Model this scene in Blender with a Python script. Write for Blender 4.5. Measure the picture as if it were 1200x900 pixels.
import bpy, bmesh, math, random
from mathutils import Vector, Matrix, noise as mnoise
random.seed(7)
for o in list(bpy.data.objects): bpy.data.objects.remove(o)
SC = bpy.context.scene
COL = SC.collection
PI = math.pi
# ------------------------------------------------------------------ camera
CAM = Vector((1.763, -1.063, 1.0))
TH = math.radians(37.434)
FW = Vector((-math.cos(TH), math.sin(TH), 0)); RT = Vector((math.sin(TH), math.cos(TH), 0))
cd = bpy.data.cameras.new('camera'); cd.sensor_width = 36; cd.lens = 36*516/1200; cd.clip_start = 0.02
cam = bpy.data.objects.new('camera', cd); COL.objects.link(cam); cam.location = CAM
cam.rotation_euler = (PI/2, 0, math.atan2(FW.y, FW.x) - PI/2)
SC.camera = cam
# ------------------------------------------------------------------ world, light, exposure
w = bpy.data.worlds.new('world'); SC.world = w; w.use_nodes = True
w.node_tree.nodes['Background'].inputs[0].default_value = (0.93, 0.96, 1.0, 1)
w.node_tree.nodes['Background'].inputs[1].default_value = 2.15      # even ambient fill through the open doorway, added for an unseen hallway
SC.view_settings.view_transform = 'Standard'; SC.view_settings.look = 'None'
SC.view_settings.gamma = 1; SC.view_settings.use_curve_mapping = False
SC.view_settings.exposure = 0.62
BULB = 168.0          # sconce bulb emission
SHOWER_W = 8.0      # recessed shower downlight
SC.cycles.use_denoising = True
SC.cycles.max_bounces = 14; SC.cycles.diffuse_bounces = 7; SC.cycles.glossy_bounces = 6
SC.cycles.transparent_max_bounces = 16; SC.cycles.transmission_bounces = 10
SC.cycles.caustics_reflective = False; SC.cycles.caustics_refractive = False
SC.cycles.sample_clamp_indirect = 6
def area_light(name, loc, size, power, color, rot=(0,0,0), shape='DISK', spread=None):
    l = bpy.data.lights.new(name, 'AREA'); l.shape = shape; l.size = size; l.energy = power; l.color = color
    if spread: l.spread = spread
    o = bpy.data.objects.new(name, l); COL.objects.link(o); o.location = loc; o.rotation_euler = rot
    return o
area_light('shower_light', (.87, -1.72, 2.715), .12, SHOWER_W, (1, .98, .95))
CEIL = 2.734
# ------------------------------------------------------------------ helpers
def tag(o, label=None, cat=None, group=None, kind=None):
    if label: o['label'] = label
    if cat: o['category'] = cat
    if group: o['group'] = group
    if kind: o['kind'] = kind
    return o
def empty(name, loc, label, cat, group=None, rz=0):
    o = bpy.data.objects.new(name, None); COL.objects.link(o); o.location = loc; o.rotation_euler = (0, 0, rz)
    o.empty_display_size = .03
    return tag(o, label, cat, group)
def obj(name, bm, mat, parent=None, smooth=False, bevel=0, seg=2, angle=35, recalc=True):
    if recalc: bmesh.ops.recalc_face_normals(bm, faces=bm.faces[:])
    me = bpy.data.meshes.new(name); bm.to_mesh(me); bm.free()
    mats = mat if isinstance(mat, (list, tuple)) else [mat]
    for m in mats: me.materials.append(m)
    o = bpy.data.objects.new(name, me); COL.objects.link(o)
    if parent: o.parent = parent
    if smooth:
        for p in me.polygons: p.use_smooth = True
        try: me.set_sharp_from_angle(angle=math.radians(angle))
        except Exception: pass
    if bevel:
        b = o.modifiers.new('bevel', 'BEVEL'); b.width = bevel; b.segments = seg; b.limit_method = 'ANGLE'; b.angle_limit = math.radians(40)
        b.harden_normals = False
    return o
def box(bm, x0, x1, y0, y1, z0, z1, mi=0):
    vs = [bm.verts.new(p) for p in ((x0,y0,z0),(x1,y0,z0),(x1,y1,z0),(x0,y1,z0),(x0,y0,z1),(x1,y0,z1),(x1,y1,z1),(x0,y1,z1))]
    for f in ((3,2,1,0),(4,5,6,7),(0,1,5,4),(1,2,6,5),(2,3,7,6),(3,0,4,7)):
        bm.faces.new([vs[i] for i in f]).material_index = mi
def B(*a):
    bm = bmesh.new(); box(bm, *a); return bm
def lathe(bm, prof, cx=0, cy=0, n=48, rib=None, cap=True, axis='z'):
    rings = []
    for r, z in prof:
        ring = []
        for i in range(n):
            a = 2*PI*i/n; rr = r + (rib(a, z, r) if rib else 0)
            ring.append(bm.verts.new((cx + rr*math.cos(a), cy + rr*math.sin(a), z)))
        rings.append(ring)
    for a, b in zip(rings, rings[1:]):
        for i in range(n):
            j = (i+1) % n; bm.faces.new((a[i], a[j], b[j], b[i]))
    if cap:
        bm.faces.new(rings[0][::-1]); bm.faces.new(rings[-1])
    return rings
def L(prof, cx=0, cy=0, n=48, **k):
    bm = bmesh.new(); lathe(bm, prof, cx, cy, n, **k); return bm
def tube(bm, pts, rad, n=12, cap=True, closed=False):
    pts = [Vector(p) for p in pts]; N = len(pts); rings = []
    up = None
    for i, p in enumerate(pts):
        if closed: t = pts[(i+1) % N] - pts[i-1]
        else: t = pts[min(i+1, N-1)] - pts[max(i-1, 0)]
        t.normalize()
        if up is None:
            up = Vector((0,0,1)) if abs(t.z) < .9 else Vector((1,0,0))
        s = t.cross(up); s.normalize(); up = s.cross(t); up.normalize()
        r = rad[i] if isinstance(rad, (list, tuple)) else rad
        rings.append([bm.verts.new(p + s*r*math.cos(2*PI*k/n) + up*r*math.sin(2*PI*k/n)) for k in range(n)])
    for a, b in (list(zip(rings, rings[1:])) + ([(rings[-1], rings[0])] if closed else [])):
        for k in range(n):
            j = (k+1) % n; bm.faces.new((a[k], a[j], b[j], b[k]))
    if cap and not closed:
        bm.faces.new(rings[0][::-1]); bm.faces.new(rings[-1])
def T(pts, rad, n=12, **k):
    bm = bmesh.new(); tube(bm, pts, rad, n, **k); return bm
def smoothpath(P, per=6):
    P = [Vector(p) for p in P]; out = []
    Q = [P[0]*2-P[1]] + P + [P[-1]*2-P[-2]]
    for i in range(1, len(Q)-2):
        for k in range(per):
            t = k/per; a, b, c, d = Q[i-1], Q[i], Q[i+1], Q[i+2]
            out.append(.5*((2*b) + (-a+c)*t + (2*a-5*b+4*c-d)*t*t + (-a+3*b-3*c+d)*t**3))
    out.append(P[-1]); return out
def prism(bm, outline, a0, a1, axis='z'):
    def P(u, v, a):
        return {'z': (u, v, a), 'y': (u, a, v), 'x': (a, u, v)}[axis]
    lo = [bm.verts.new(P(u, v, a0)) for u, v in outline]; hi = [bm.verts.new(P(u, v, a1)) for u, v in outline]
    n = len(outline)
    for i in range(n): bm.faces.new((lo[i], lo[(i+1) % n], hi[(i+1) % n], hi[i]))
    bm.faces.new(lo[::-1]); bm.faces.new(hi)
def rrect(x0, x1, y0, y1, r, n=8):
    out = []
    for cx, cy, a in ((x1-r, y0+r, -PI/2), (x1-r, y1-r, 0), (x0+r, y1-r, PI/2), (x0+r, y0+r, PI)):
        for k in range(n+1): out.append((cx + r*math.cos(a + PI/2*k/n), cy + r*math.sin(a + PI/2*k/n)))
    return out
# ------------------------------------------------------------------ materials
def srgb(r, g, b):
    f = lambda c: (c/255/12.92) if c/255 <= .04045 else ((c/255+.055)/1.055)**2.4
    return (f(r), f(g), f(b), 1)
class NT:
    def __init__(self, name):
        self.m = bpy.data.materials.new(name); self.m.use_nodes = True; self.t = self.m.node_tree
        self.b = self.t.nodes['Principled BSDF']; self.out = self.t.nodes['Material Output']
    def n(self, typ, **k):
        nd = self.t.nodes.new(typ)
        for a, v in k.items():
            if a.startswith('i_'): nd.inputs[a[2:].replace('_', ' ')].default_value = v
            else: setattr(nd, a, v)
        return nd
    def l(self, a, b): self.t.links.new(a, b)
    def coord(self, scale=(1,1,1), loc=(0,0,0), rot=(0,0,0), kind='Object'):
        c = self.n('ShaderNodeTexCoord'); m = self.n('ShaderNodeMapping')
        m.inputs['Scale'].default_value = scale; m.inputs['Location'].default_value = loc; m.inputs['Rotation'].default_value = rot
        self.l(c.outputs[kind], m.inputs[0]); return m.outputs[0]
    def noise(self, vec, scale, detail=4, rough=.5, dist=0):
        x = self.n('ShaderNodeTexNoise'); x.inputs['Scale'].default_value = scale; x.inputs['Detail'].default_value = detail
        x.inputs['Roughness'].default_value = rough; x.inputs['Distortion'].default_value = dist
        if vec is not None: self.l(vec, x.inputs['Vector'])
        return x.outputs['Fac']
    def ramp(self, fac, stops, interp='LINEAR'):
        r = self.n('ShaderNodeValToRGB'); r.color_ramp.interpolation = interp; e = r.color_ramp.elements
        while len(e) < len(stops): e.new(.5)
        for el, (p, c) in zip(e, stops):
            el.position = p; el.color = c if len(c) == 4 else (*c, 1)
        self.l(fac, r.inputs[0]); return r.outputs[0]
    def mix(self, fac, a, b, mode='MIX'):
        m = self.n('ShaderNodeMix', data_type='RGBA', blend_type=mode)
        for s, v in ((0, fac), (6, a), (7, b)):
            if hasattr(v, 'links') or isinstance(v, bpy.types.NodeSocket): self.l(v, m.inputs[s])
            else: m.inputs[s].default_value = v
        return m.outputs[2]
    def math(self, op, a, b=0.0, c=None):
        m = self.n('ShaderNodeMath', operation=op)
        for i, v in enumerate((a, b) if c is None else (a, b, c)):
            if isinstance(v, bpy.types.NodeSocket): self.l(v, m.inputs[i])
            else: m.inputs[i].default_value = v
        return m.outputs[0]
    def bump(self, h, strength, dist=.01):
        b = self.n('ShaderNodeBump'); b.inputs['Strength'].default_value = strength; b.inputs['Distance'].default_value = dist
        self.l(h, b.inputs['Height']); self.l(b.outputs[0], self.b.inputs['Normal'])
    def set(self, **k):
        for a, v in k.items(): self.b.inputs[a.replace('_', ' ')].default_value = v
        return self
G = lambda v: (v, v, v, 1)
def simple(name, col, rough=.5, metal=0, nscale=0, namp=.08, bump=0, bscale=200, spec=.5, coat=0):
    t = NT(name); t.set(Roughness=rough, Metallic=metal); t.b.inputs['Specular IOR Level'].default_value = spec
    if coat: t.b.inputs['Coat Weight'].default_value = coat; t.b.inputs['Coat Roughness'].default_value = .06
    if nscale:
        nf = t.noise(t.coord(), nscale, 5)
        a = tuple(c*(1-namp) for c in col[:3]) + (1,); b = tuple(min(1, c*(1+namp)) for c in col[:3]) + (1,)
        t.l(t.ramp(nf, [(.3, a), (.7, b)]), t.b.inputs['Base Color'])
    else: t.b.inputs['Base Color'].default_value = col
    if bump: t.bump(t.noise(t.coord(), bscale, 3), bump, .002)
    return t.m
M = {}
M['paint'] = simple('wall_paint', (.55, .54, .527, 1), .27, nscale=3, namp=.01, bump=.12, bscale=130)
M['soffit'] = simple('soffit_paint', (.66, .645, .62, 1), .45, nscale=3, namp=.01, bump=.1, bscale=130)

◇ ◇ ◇

> [Exercise directions]:
Take each line of the material that contains the word "scene" and list it.

> [Response to this task]:
Model this scene in Blender with a Python script. Write for Blender 4.5. Measure the picture as if it were 1200x900 pixels.
SC = bpy.context.scene